## Available data

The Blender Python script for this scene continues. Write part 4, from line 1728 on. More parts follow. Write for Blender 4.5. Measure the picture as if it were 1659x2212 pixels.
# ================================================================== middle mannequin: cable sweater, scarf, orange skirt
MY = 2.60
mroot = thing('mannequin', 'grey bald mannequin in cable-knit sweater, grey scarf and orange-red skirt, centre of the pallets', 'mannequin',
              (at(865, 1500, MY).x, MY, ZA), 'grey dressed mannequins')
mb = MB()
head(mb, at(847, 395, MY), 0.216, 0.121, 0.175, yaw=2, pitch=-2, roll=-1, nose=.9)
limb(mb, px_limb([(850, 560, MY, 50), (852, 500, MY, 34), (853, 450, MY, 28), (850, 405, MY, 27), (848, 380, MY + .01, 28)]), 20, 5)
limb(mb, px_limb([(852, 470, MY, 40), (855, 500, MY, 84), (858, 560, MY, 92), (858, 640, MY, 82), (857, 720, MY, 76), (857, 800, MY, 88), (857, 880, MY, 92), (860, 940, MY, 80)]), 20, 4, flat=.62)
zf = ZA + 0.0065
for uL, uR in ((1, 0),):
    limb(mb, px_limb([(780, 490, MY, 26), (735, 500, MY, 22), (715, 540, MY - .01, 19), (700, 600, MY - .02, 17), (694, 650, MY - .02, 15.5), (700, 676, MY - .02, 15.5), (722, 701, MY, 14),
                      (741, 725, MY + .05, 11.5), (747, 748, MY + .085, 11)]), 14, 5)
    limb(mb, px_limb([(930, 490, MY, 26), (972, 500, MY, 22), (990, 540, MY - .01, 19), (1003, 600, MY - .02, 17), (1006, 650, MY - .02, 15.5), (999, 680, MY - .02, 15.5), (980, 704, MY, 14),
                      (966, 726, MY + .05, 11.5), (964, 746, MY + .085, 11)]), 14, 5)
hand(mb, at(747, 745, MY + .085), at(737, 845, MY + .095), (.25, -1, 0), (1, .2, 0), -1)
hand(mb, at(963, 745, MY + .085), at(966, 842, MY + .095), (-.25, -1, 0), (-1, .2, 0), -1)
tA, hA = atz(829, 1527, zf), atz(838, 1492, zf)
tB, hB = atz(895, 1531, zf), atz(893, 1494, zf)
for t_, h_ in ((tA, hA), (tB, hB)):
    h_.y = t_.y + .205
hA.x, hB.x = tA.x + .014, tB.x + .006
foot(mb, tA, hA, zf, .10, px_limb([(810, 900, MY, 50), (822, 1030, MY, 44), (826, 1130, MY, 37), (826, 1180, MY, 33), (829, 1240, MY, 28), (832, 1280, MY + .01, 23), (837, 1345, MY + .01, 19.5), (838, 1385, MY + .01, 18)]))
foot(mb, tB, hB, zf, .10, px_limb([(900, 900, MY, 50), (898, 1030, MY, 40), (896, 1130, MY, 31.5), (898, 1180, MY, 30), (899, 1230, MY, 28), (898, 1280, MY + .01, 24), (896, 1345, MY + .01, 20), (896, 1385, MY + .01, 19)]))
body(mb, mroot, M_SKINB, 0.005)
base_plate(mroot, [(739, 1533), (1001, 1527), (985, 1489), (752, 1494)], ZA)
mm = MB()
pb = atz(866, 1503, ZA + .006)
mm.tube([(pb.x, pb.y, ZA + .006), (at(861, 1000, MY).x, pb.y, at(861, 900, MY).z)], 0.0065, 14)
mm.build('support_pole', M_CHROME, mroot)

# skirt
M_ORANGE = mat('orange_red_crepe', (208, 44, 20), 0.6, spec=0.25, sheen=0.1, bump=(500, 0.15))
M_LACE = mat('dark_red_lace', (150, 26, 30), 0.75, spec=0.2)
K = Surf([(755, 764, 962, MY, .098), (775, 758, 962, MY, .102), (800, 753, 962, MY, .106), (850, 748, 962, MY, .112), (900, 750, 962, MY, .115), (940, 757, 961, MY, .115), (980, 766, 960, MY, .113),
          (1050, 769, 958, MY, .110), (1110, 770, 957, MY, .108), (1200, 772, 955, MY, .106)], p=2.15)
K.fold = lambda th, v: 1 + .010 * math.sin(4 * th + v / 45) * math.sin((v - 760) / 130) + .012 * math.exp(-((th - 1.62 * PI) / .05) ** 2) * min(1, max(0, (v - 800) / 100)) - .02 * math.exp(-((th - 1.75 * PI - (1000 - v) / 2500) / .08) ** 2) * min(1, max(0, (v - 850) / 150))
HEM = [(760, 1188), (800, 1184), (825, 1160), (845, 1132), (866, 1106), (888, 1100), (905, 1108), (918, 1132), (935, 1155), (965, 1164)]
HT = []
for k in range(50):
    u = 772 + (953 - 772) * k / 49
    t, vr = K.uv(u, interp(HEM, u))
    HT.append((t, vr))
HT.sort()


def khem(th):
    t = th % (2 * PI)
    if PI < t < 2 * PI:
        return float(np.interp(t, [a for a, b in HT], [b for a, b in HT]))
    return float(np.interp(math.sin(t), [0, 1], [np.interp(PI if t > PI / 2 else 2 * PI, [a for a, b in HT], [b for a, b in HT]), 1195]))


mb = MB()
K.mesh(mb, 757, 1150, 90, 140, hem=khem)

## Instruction
Repeat the data precisely, line by line.

## Finished task
The Blender Python script for this scene continues. Write part 4, from line 1728 on. More parts follow. Write for Blender 4.5. Measure the picture as if it were 1659x2212 pixels.
# ================================================================== middle mannequin: cable sweater, scarf, orange skirt
MY = 2.60
mroot = thing('mannequin', 'grey bald mannequin in cable-knit sweater, grey scarf and orange-red skirt, centre of the pallets', 'mannequin',
              (at(865, 1500, MY).x, MY, ZA), 'grey dressed mannequins')
mb = MB()
head(mb, at(847, 395, MY), 0.216, 0.121, 0.175, yaw=2, pitch=-2, roll=-1, nose=.9)
limb(mb, px_limb([(850, 560, MY, 50), (852, 500, MY, 34), (853, 450, MY, 28), (850, 405, MY, 27), (848, 380, MY + .01, 28)]), 20, 5)
limb(mb, px_limb([(852, 470, MY, 40), (855, 500, MY, 84), (858, 560, MY, 92), (858, 640, MY, 82), (857, 720, MY, 76), (857, 800, MY, 88), (857, 880, MY, 92), (860, 940, MY, 80)]), 20, 4, flat=.62)
zf = ZA + 0.0065
for uL, uR in ((1, 0),):
    limb(mb, px_limb([(780, 490, MY, 26), (735, 500, MY, 22), (715, 540, MY - .01, 19), (700, 600, MY - .02, 17), (694, 650, MY - .02, 15.5), (700, 676, MY - .02, 15.5), (722, 701, MY, 14),
                      (741, 725, MY + .05, 11.5), (747, 748, MY + .085, 11)]), 14, 5)
    limb(mb, px_limb([(930, 490, MY, 26), (972, 500, MY, 22), (990, 540, MY - .01, 19), (1003, 600, MY - .02, 17), (1006, 650, MY - .02, 15.5), (999, 680, MY - .02, 15.5), (980, 704, MY, 14),
                      (966, 726, MY + .05, 11.5), (964, 746, MY + .085, 11)]), 14, 5)
hand(mb, at(747, 745, MY + .085), at(737, 845, MY + .095), (.25, -1, 0), (1, .2, 0), -1)
hand(mb, at(963, 745, MY + .085), at(966, 842, MY + .095), (-.25, -1, 0), (-1, .2, 0), -1)
tA, hA = atz(829, 1527, zf), atz(838, 1492, zf)
tB, hB = atz(895, 1531, zf), atz(893, 1494, zf)
for t_, h_ in ((tA, hA), (tB, hB)):
    h_.y = t_.y + .205
hA.x, hB.x = tA.x + .014, tB.x + .006
foot(mb, tA, hA, zf, .10, px_limb([(810, 900, MY, 50), (822, 1030, MY, 44), (826, 1130, MY, 37), (826, 1180, MY, 33), (829, 1240, MY, 28), (832, 1280, MY + .01, 23), (837, 1345, MY + .01, 19.5), (838, 1385, MY + .01, 18)]))
foot(mb, tB, hB, zf, .10, px_limb([(900, 900, MY, 50), (898, 1030, MY, 40), (896, 1130, MY, 31.5), (898, 1180, MY, 30), (899, 1230, MY, 28), (898, 1280, MY + .01, 24), (896, 1345, MY + .01, 20), (896, 1385, MY + .01, 19)]))
body(mb, mroot, M_SKINB, 0.005)
base_plate(mroot, [(739, 1533), (1001, 1527), (985, 1489), (752, 1494)], ZA)
mm = MB()
pb = atz(866, 1503, ZA + .006)
mm.tube([(pb.x, pb.y, ZA + .006), (at(861, 1000, MY).x, pb.y, at(861, 900, MY).z)], 0.0065, 14)
mm.build('support_pole', M_CHROME, mroot)

# skirt
M_ORANGE = mat('orange_red_crepe', (208, 44, 20), 0.6, spec=0.25, sheen=0.1, bump=(500, 0.15))
M_LACE = mat('dark_red_lace', (150, 26, 30), 0.75, spec=0.2)
K = Surf([(755, 764, 962, MY, .098), (775, 758, 962, MY, .102), (800, 753, 962, MY, .106), (850, 748, 962, MY, .112), (900, 750, 962, MY, .115), (940, 757, 961, MY, .115), (980, 766, 960, MY, .113),
          (1050, 769, 958, MY, .110), (1110, 770, 957, MY, .108), (1200, 772, 955, MY, .106)], p=2.15)
K.fold = lambda th, v: 1 + .010 * math.sin(4 * th + v / 45) * math.sin((v - 760) / 130) + .012 * math.exp(-((th - 1.62 * PI) / .05) ** 2) * min(1, max(0, (v - 800) / 100)) - .02 * math.exp(-((th - 1.75 * PI - (1000 - v) / 2500) / .08) ** 2) * min(1, max(0, (v - 850) / 150))
HEM = [(760, 1188), (800, 1184), (825, 1160), (845, 1132), (866, 1106), (888, 1100), (905, 1108), (918, 1132), (935, 1155), (965, 1164)]
HT = []
for k in range(50):
    u = 772 + (953 - 772) * k / 49
    t, vr = K.uv(u, interp(HEM, u))
    HT.append((t, vr))
HT.sort()


def khem(th):
    t = th % (2 * PI)
    if PI < t < 2 * PI:
        return float(np.interp(t, [a for a, b in HT], [b for a, b in HT]))
    return float(np.interp(math.sin(t), [0, 1], [np.interp(PI if t > PI / 2 else 2 * PI, [a for a, b in HT], [b for a, b in HT]), 1195]))


mb = MB()
K.mesh(mb, 757, 1150, 90, 140, hem=khem)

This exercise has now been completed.